Phoenician art lacks unique characteristics that might distinguish it from its contemporaries. This is due to its being highly influenced by foreign artistic cultures: primarily Egypt, Greece and
Assyria. Phoenicians who were taught on the banks of the Nile and the Euphrates gained a wide artistic experience and finally came to create their own art, which was an amalgam of foreign
models and perspectives. In an article from The New York Times published on January 5, 1879, Phoenician art was described by the following:

He entered into other men’s labors and made most of his heritage. The Sphinx of Egypt became Asiatic, and its new form was transplanted to Nineveh on the one side and to Greece on the other.
The rosettes and other patterns of the Babylonian cylinders were introduced into the handiwork of Phoenicia, and so passed on to the West, while the hero of the ancient Chaldean epic became
first the Tyrian Melkarth, and then the Herakles of Hellas.

 

 

Religion

The religious practices and beliefs of Phoenicia were cognate generally to their neighbours in Canaan, which in turn shared characteristics common throughout the ancient Semitic world. “Canaanite religion was more of a public institution than of an individual experience.” Its rites were primarily for city-state purposes; payment of taxes by citizens was considered in the category of religious sacrifices. Unfortunately, many of the Phoenician sacred writings known to the ancients have been lost.

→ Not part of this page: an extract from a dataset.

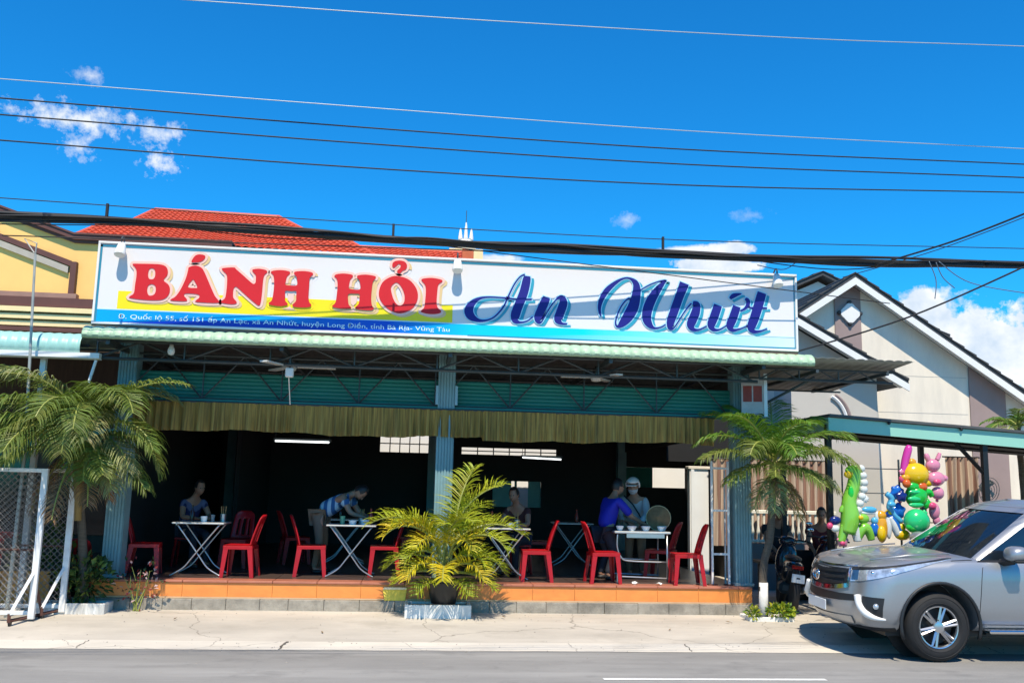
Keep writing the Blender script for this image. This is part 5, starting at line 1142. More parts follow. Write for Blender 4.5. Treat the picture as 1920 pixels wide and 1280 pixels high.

Phoenician society was devoted to the state Canaanite religion. Several of its reported practices have been mentioned by scholars, such as temple prostitution, and child sacrifice. “Tophets”, built “to burn their sons and their daughters in the fire”, are condemned by Yahweh in the Hebrew bible, particularly in Jeremiah 7:30–32, and in). Notwithstanding these and other important differences, cultural religious similarities between the ancient Hebrews and the Phoenicians persisted.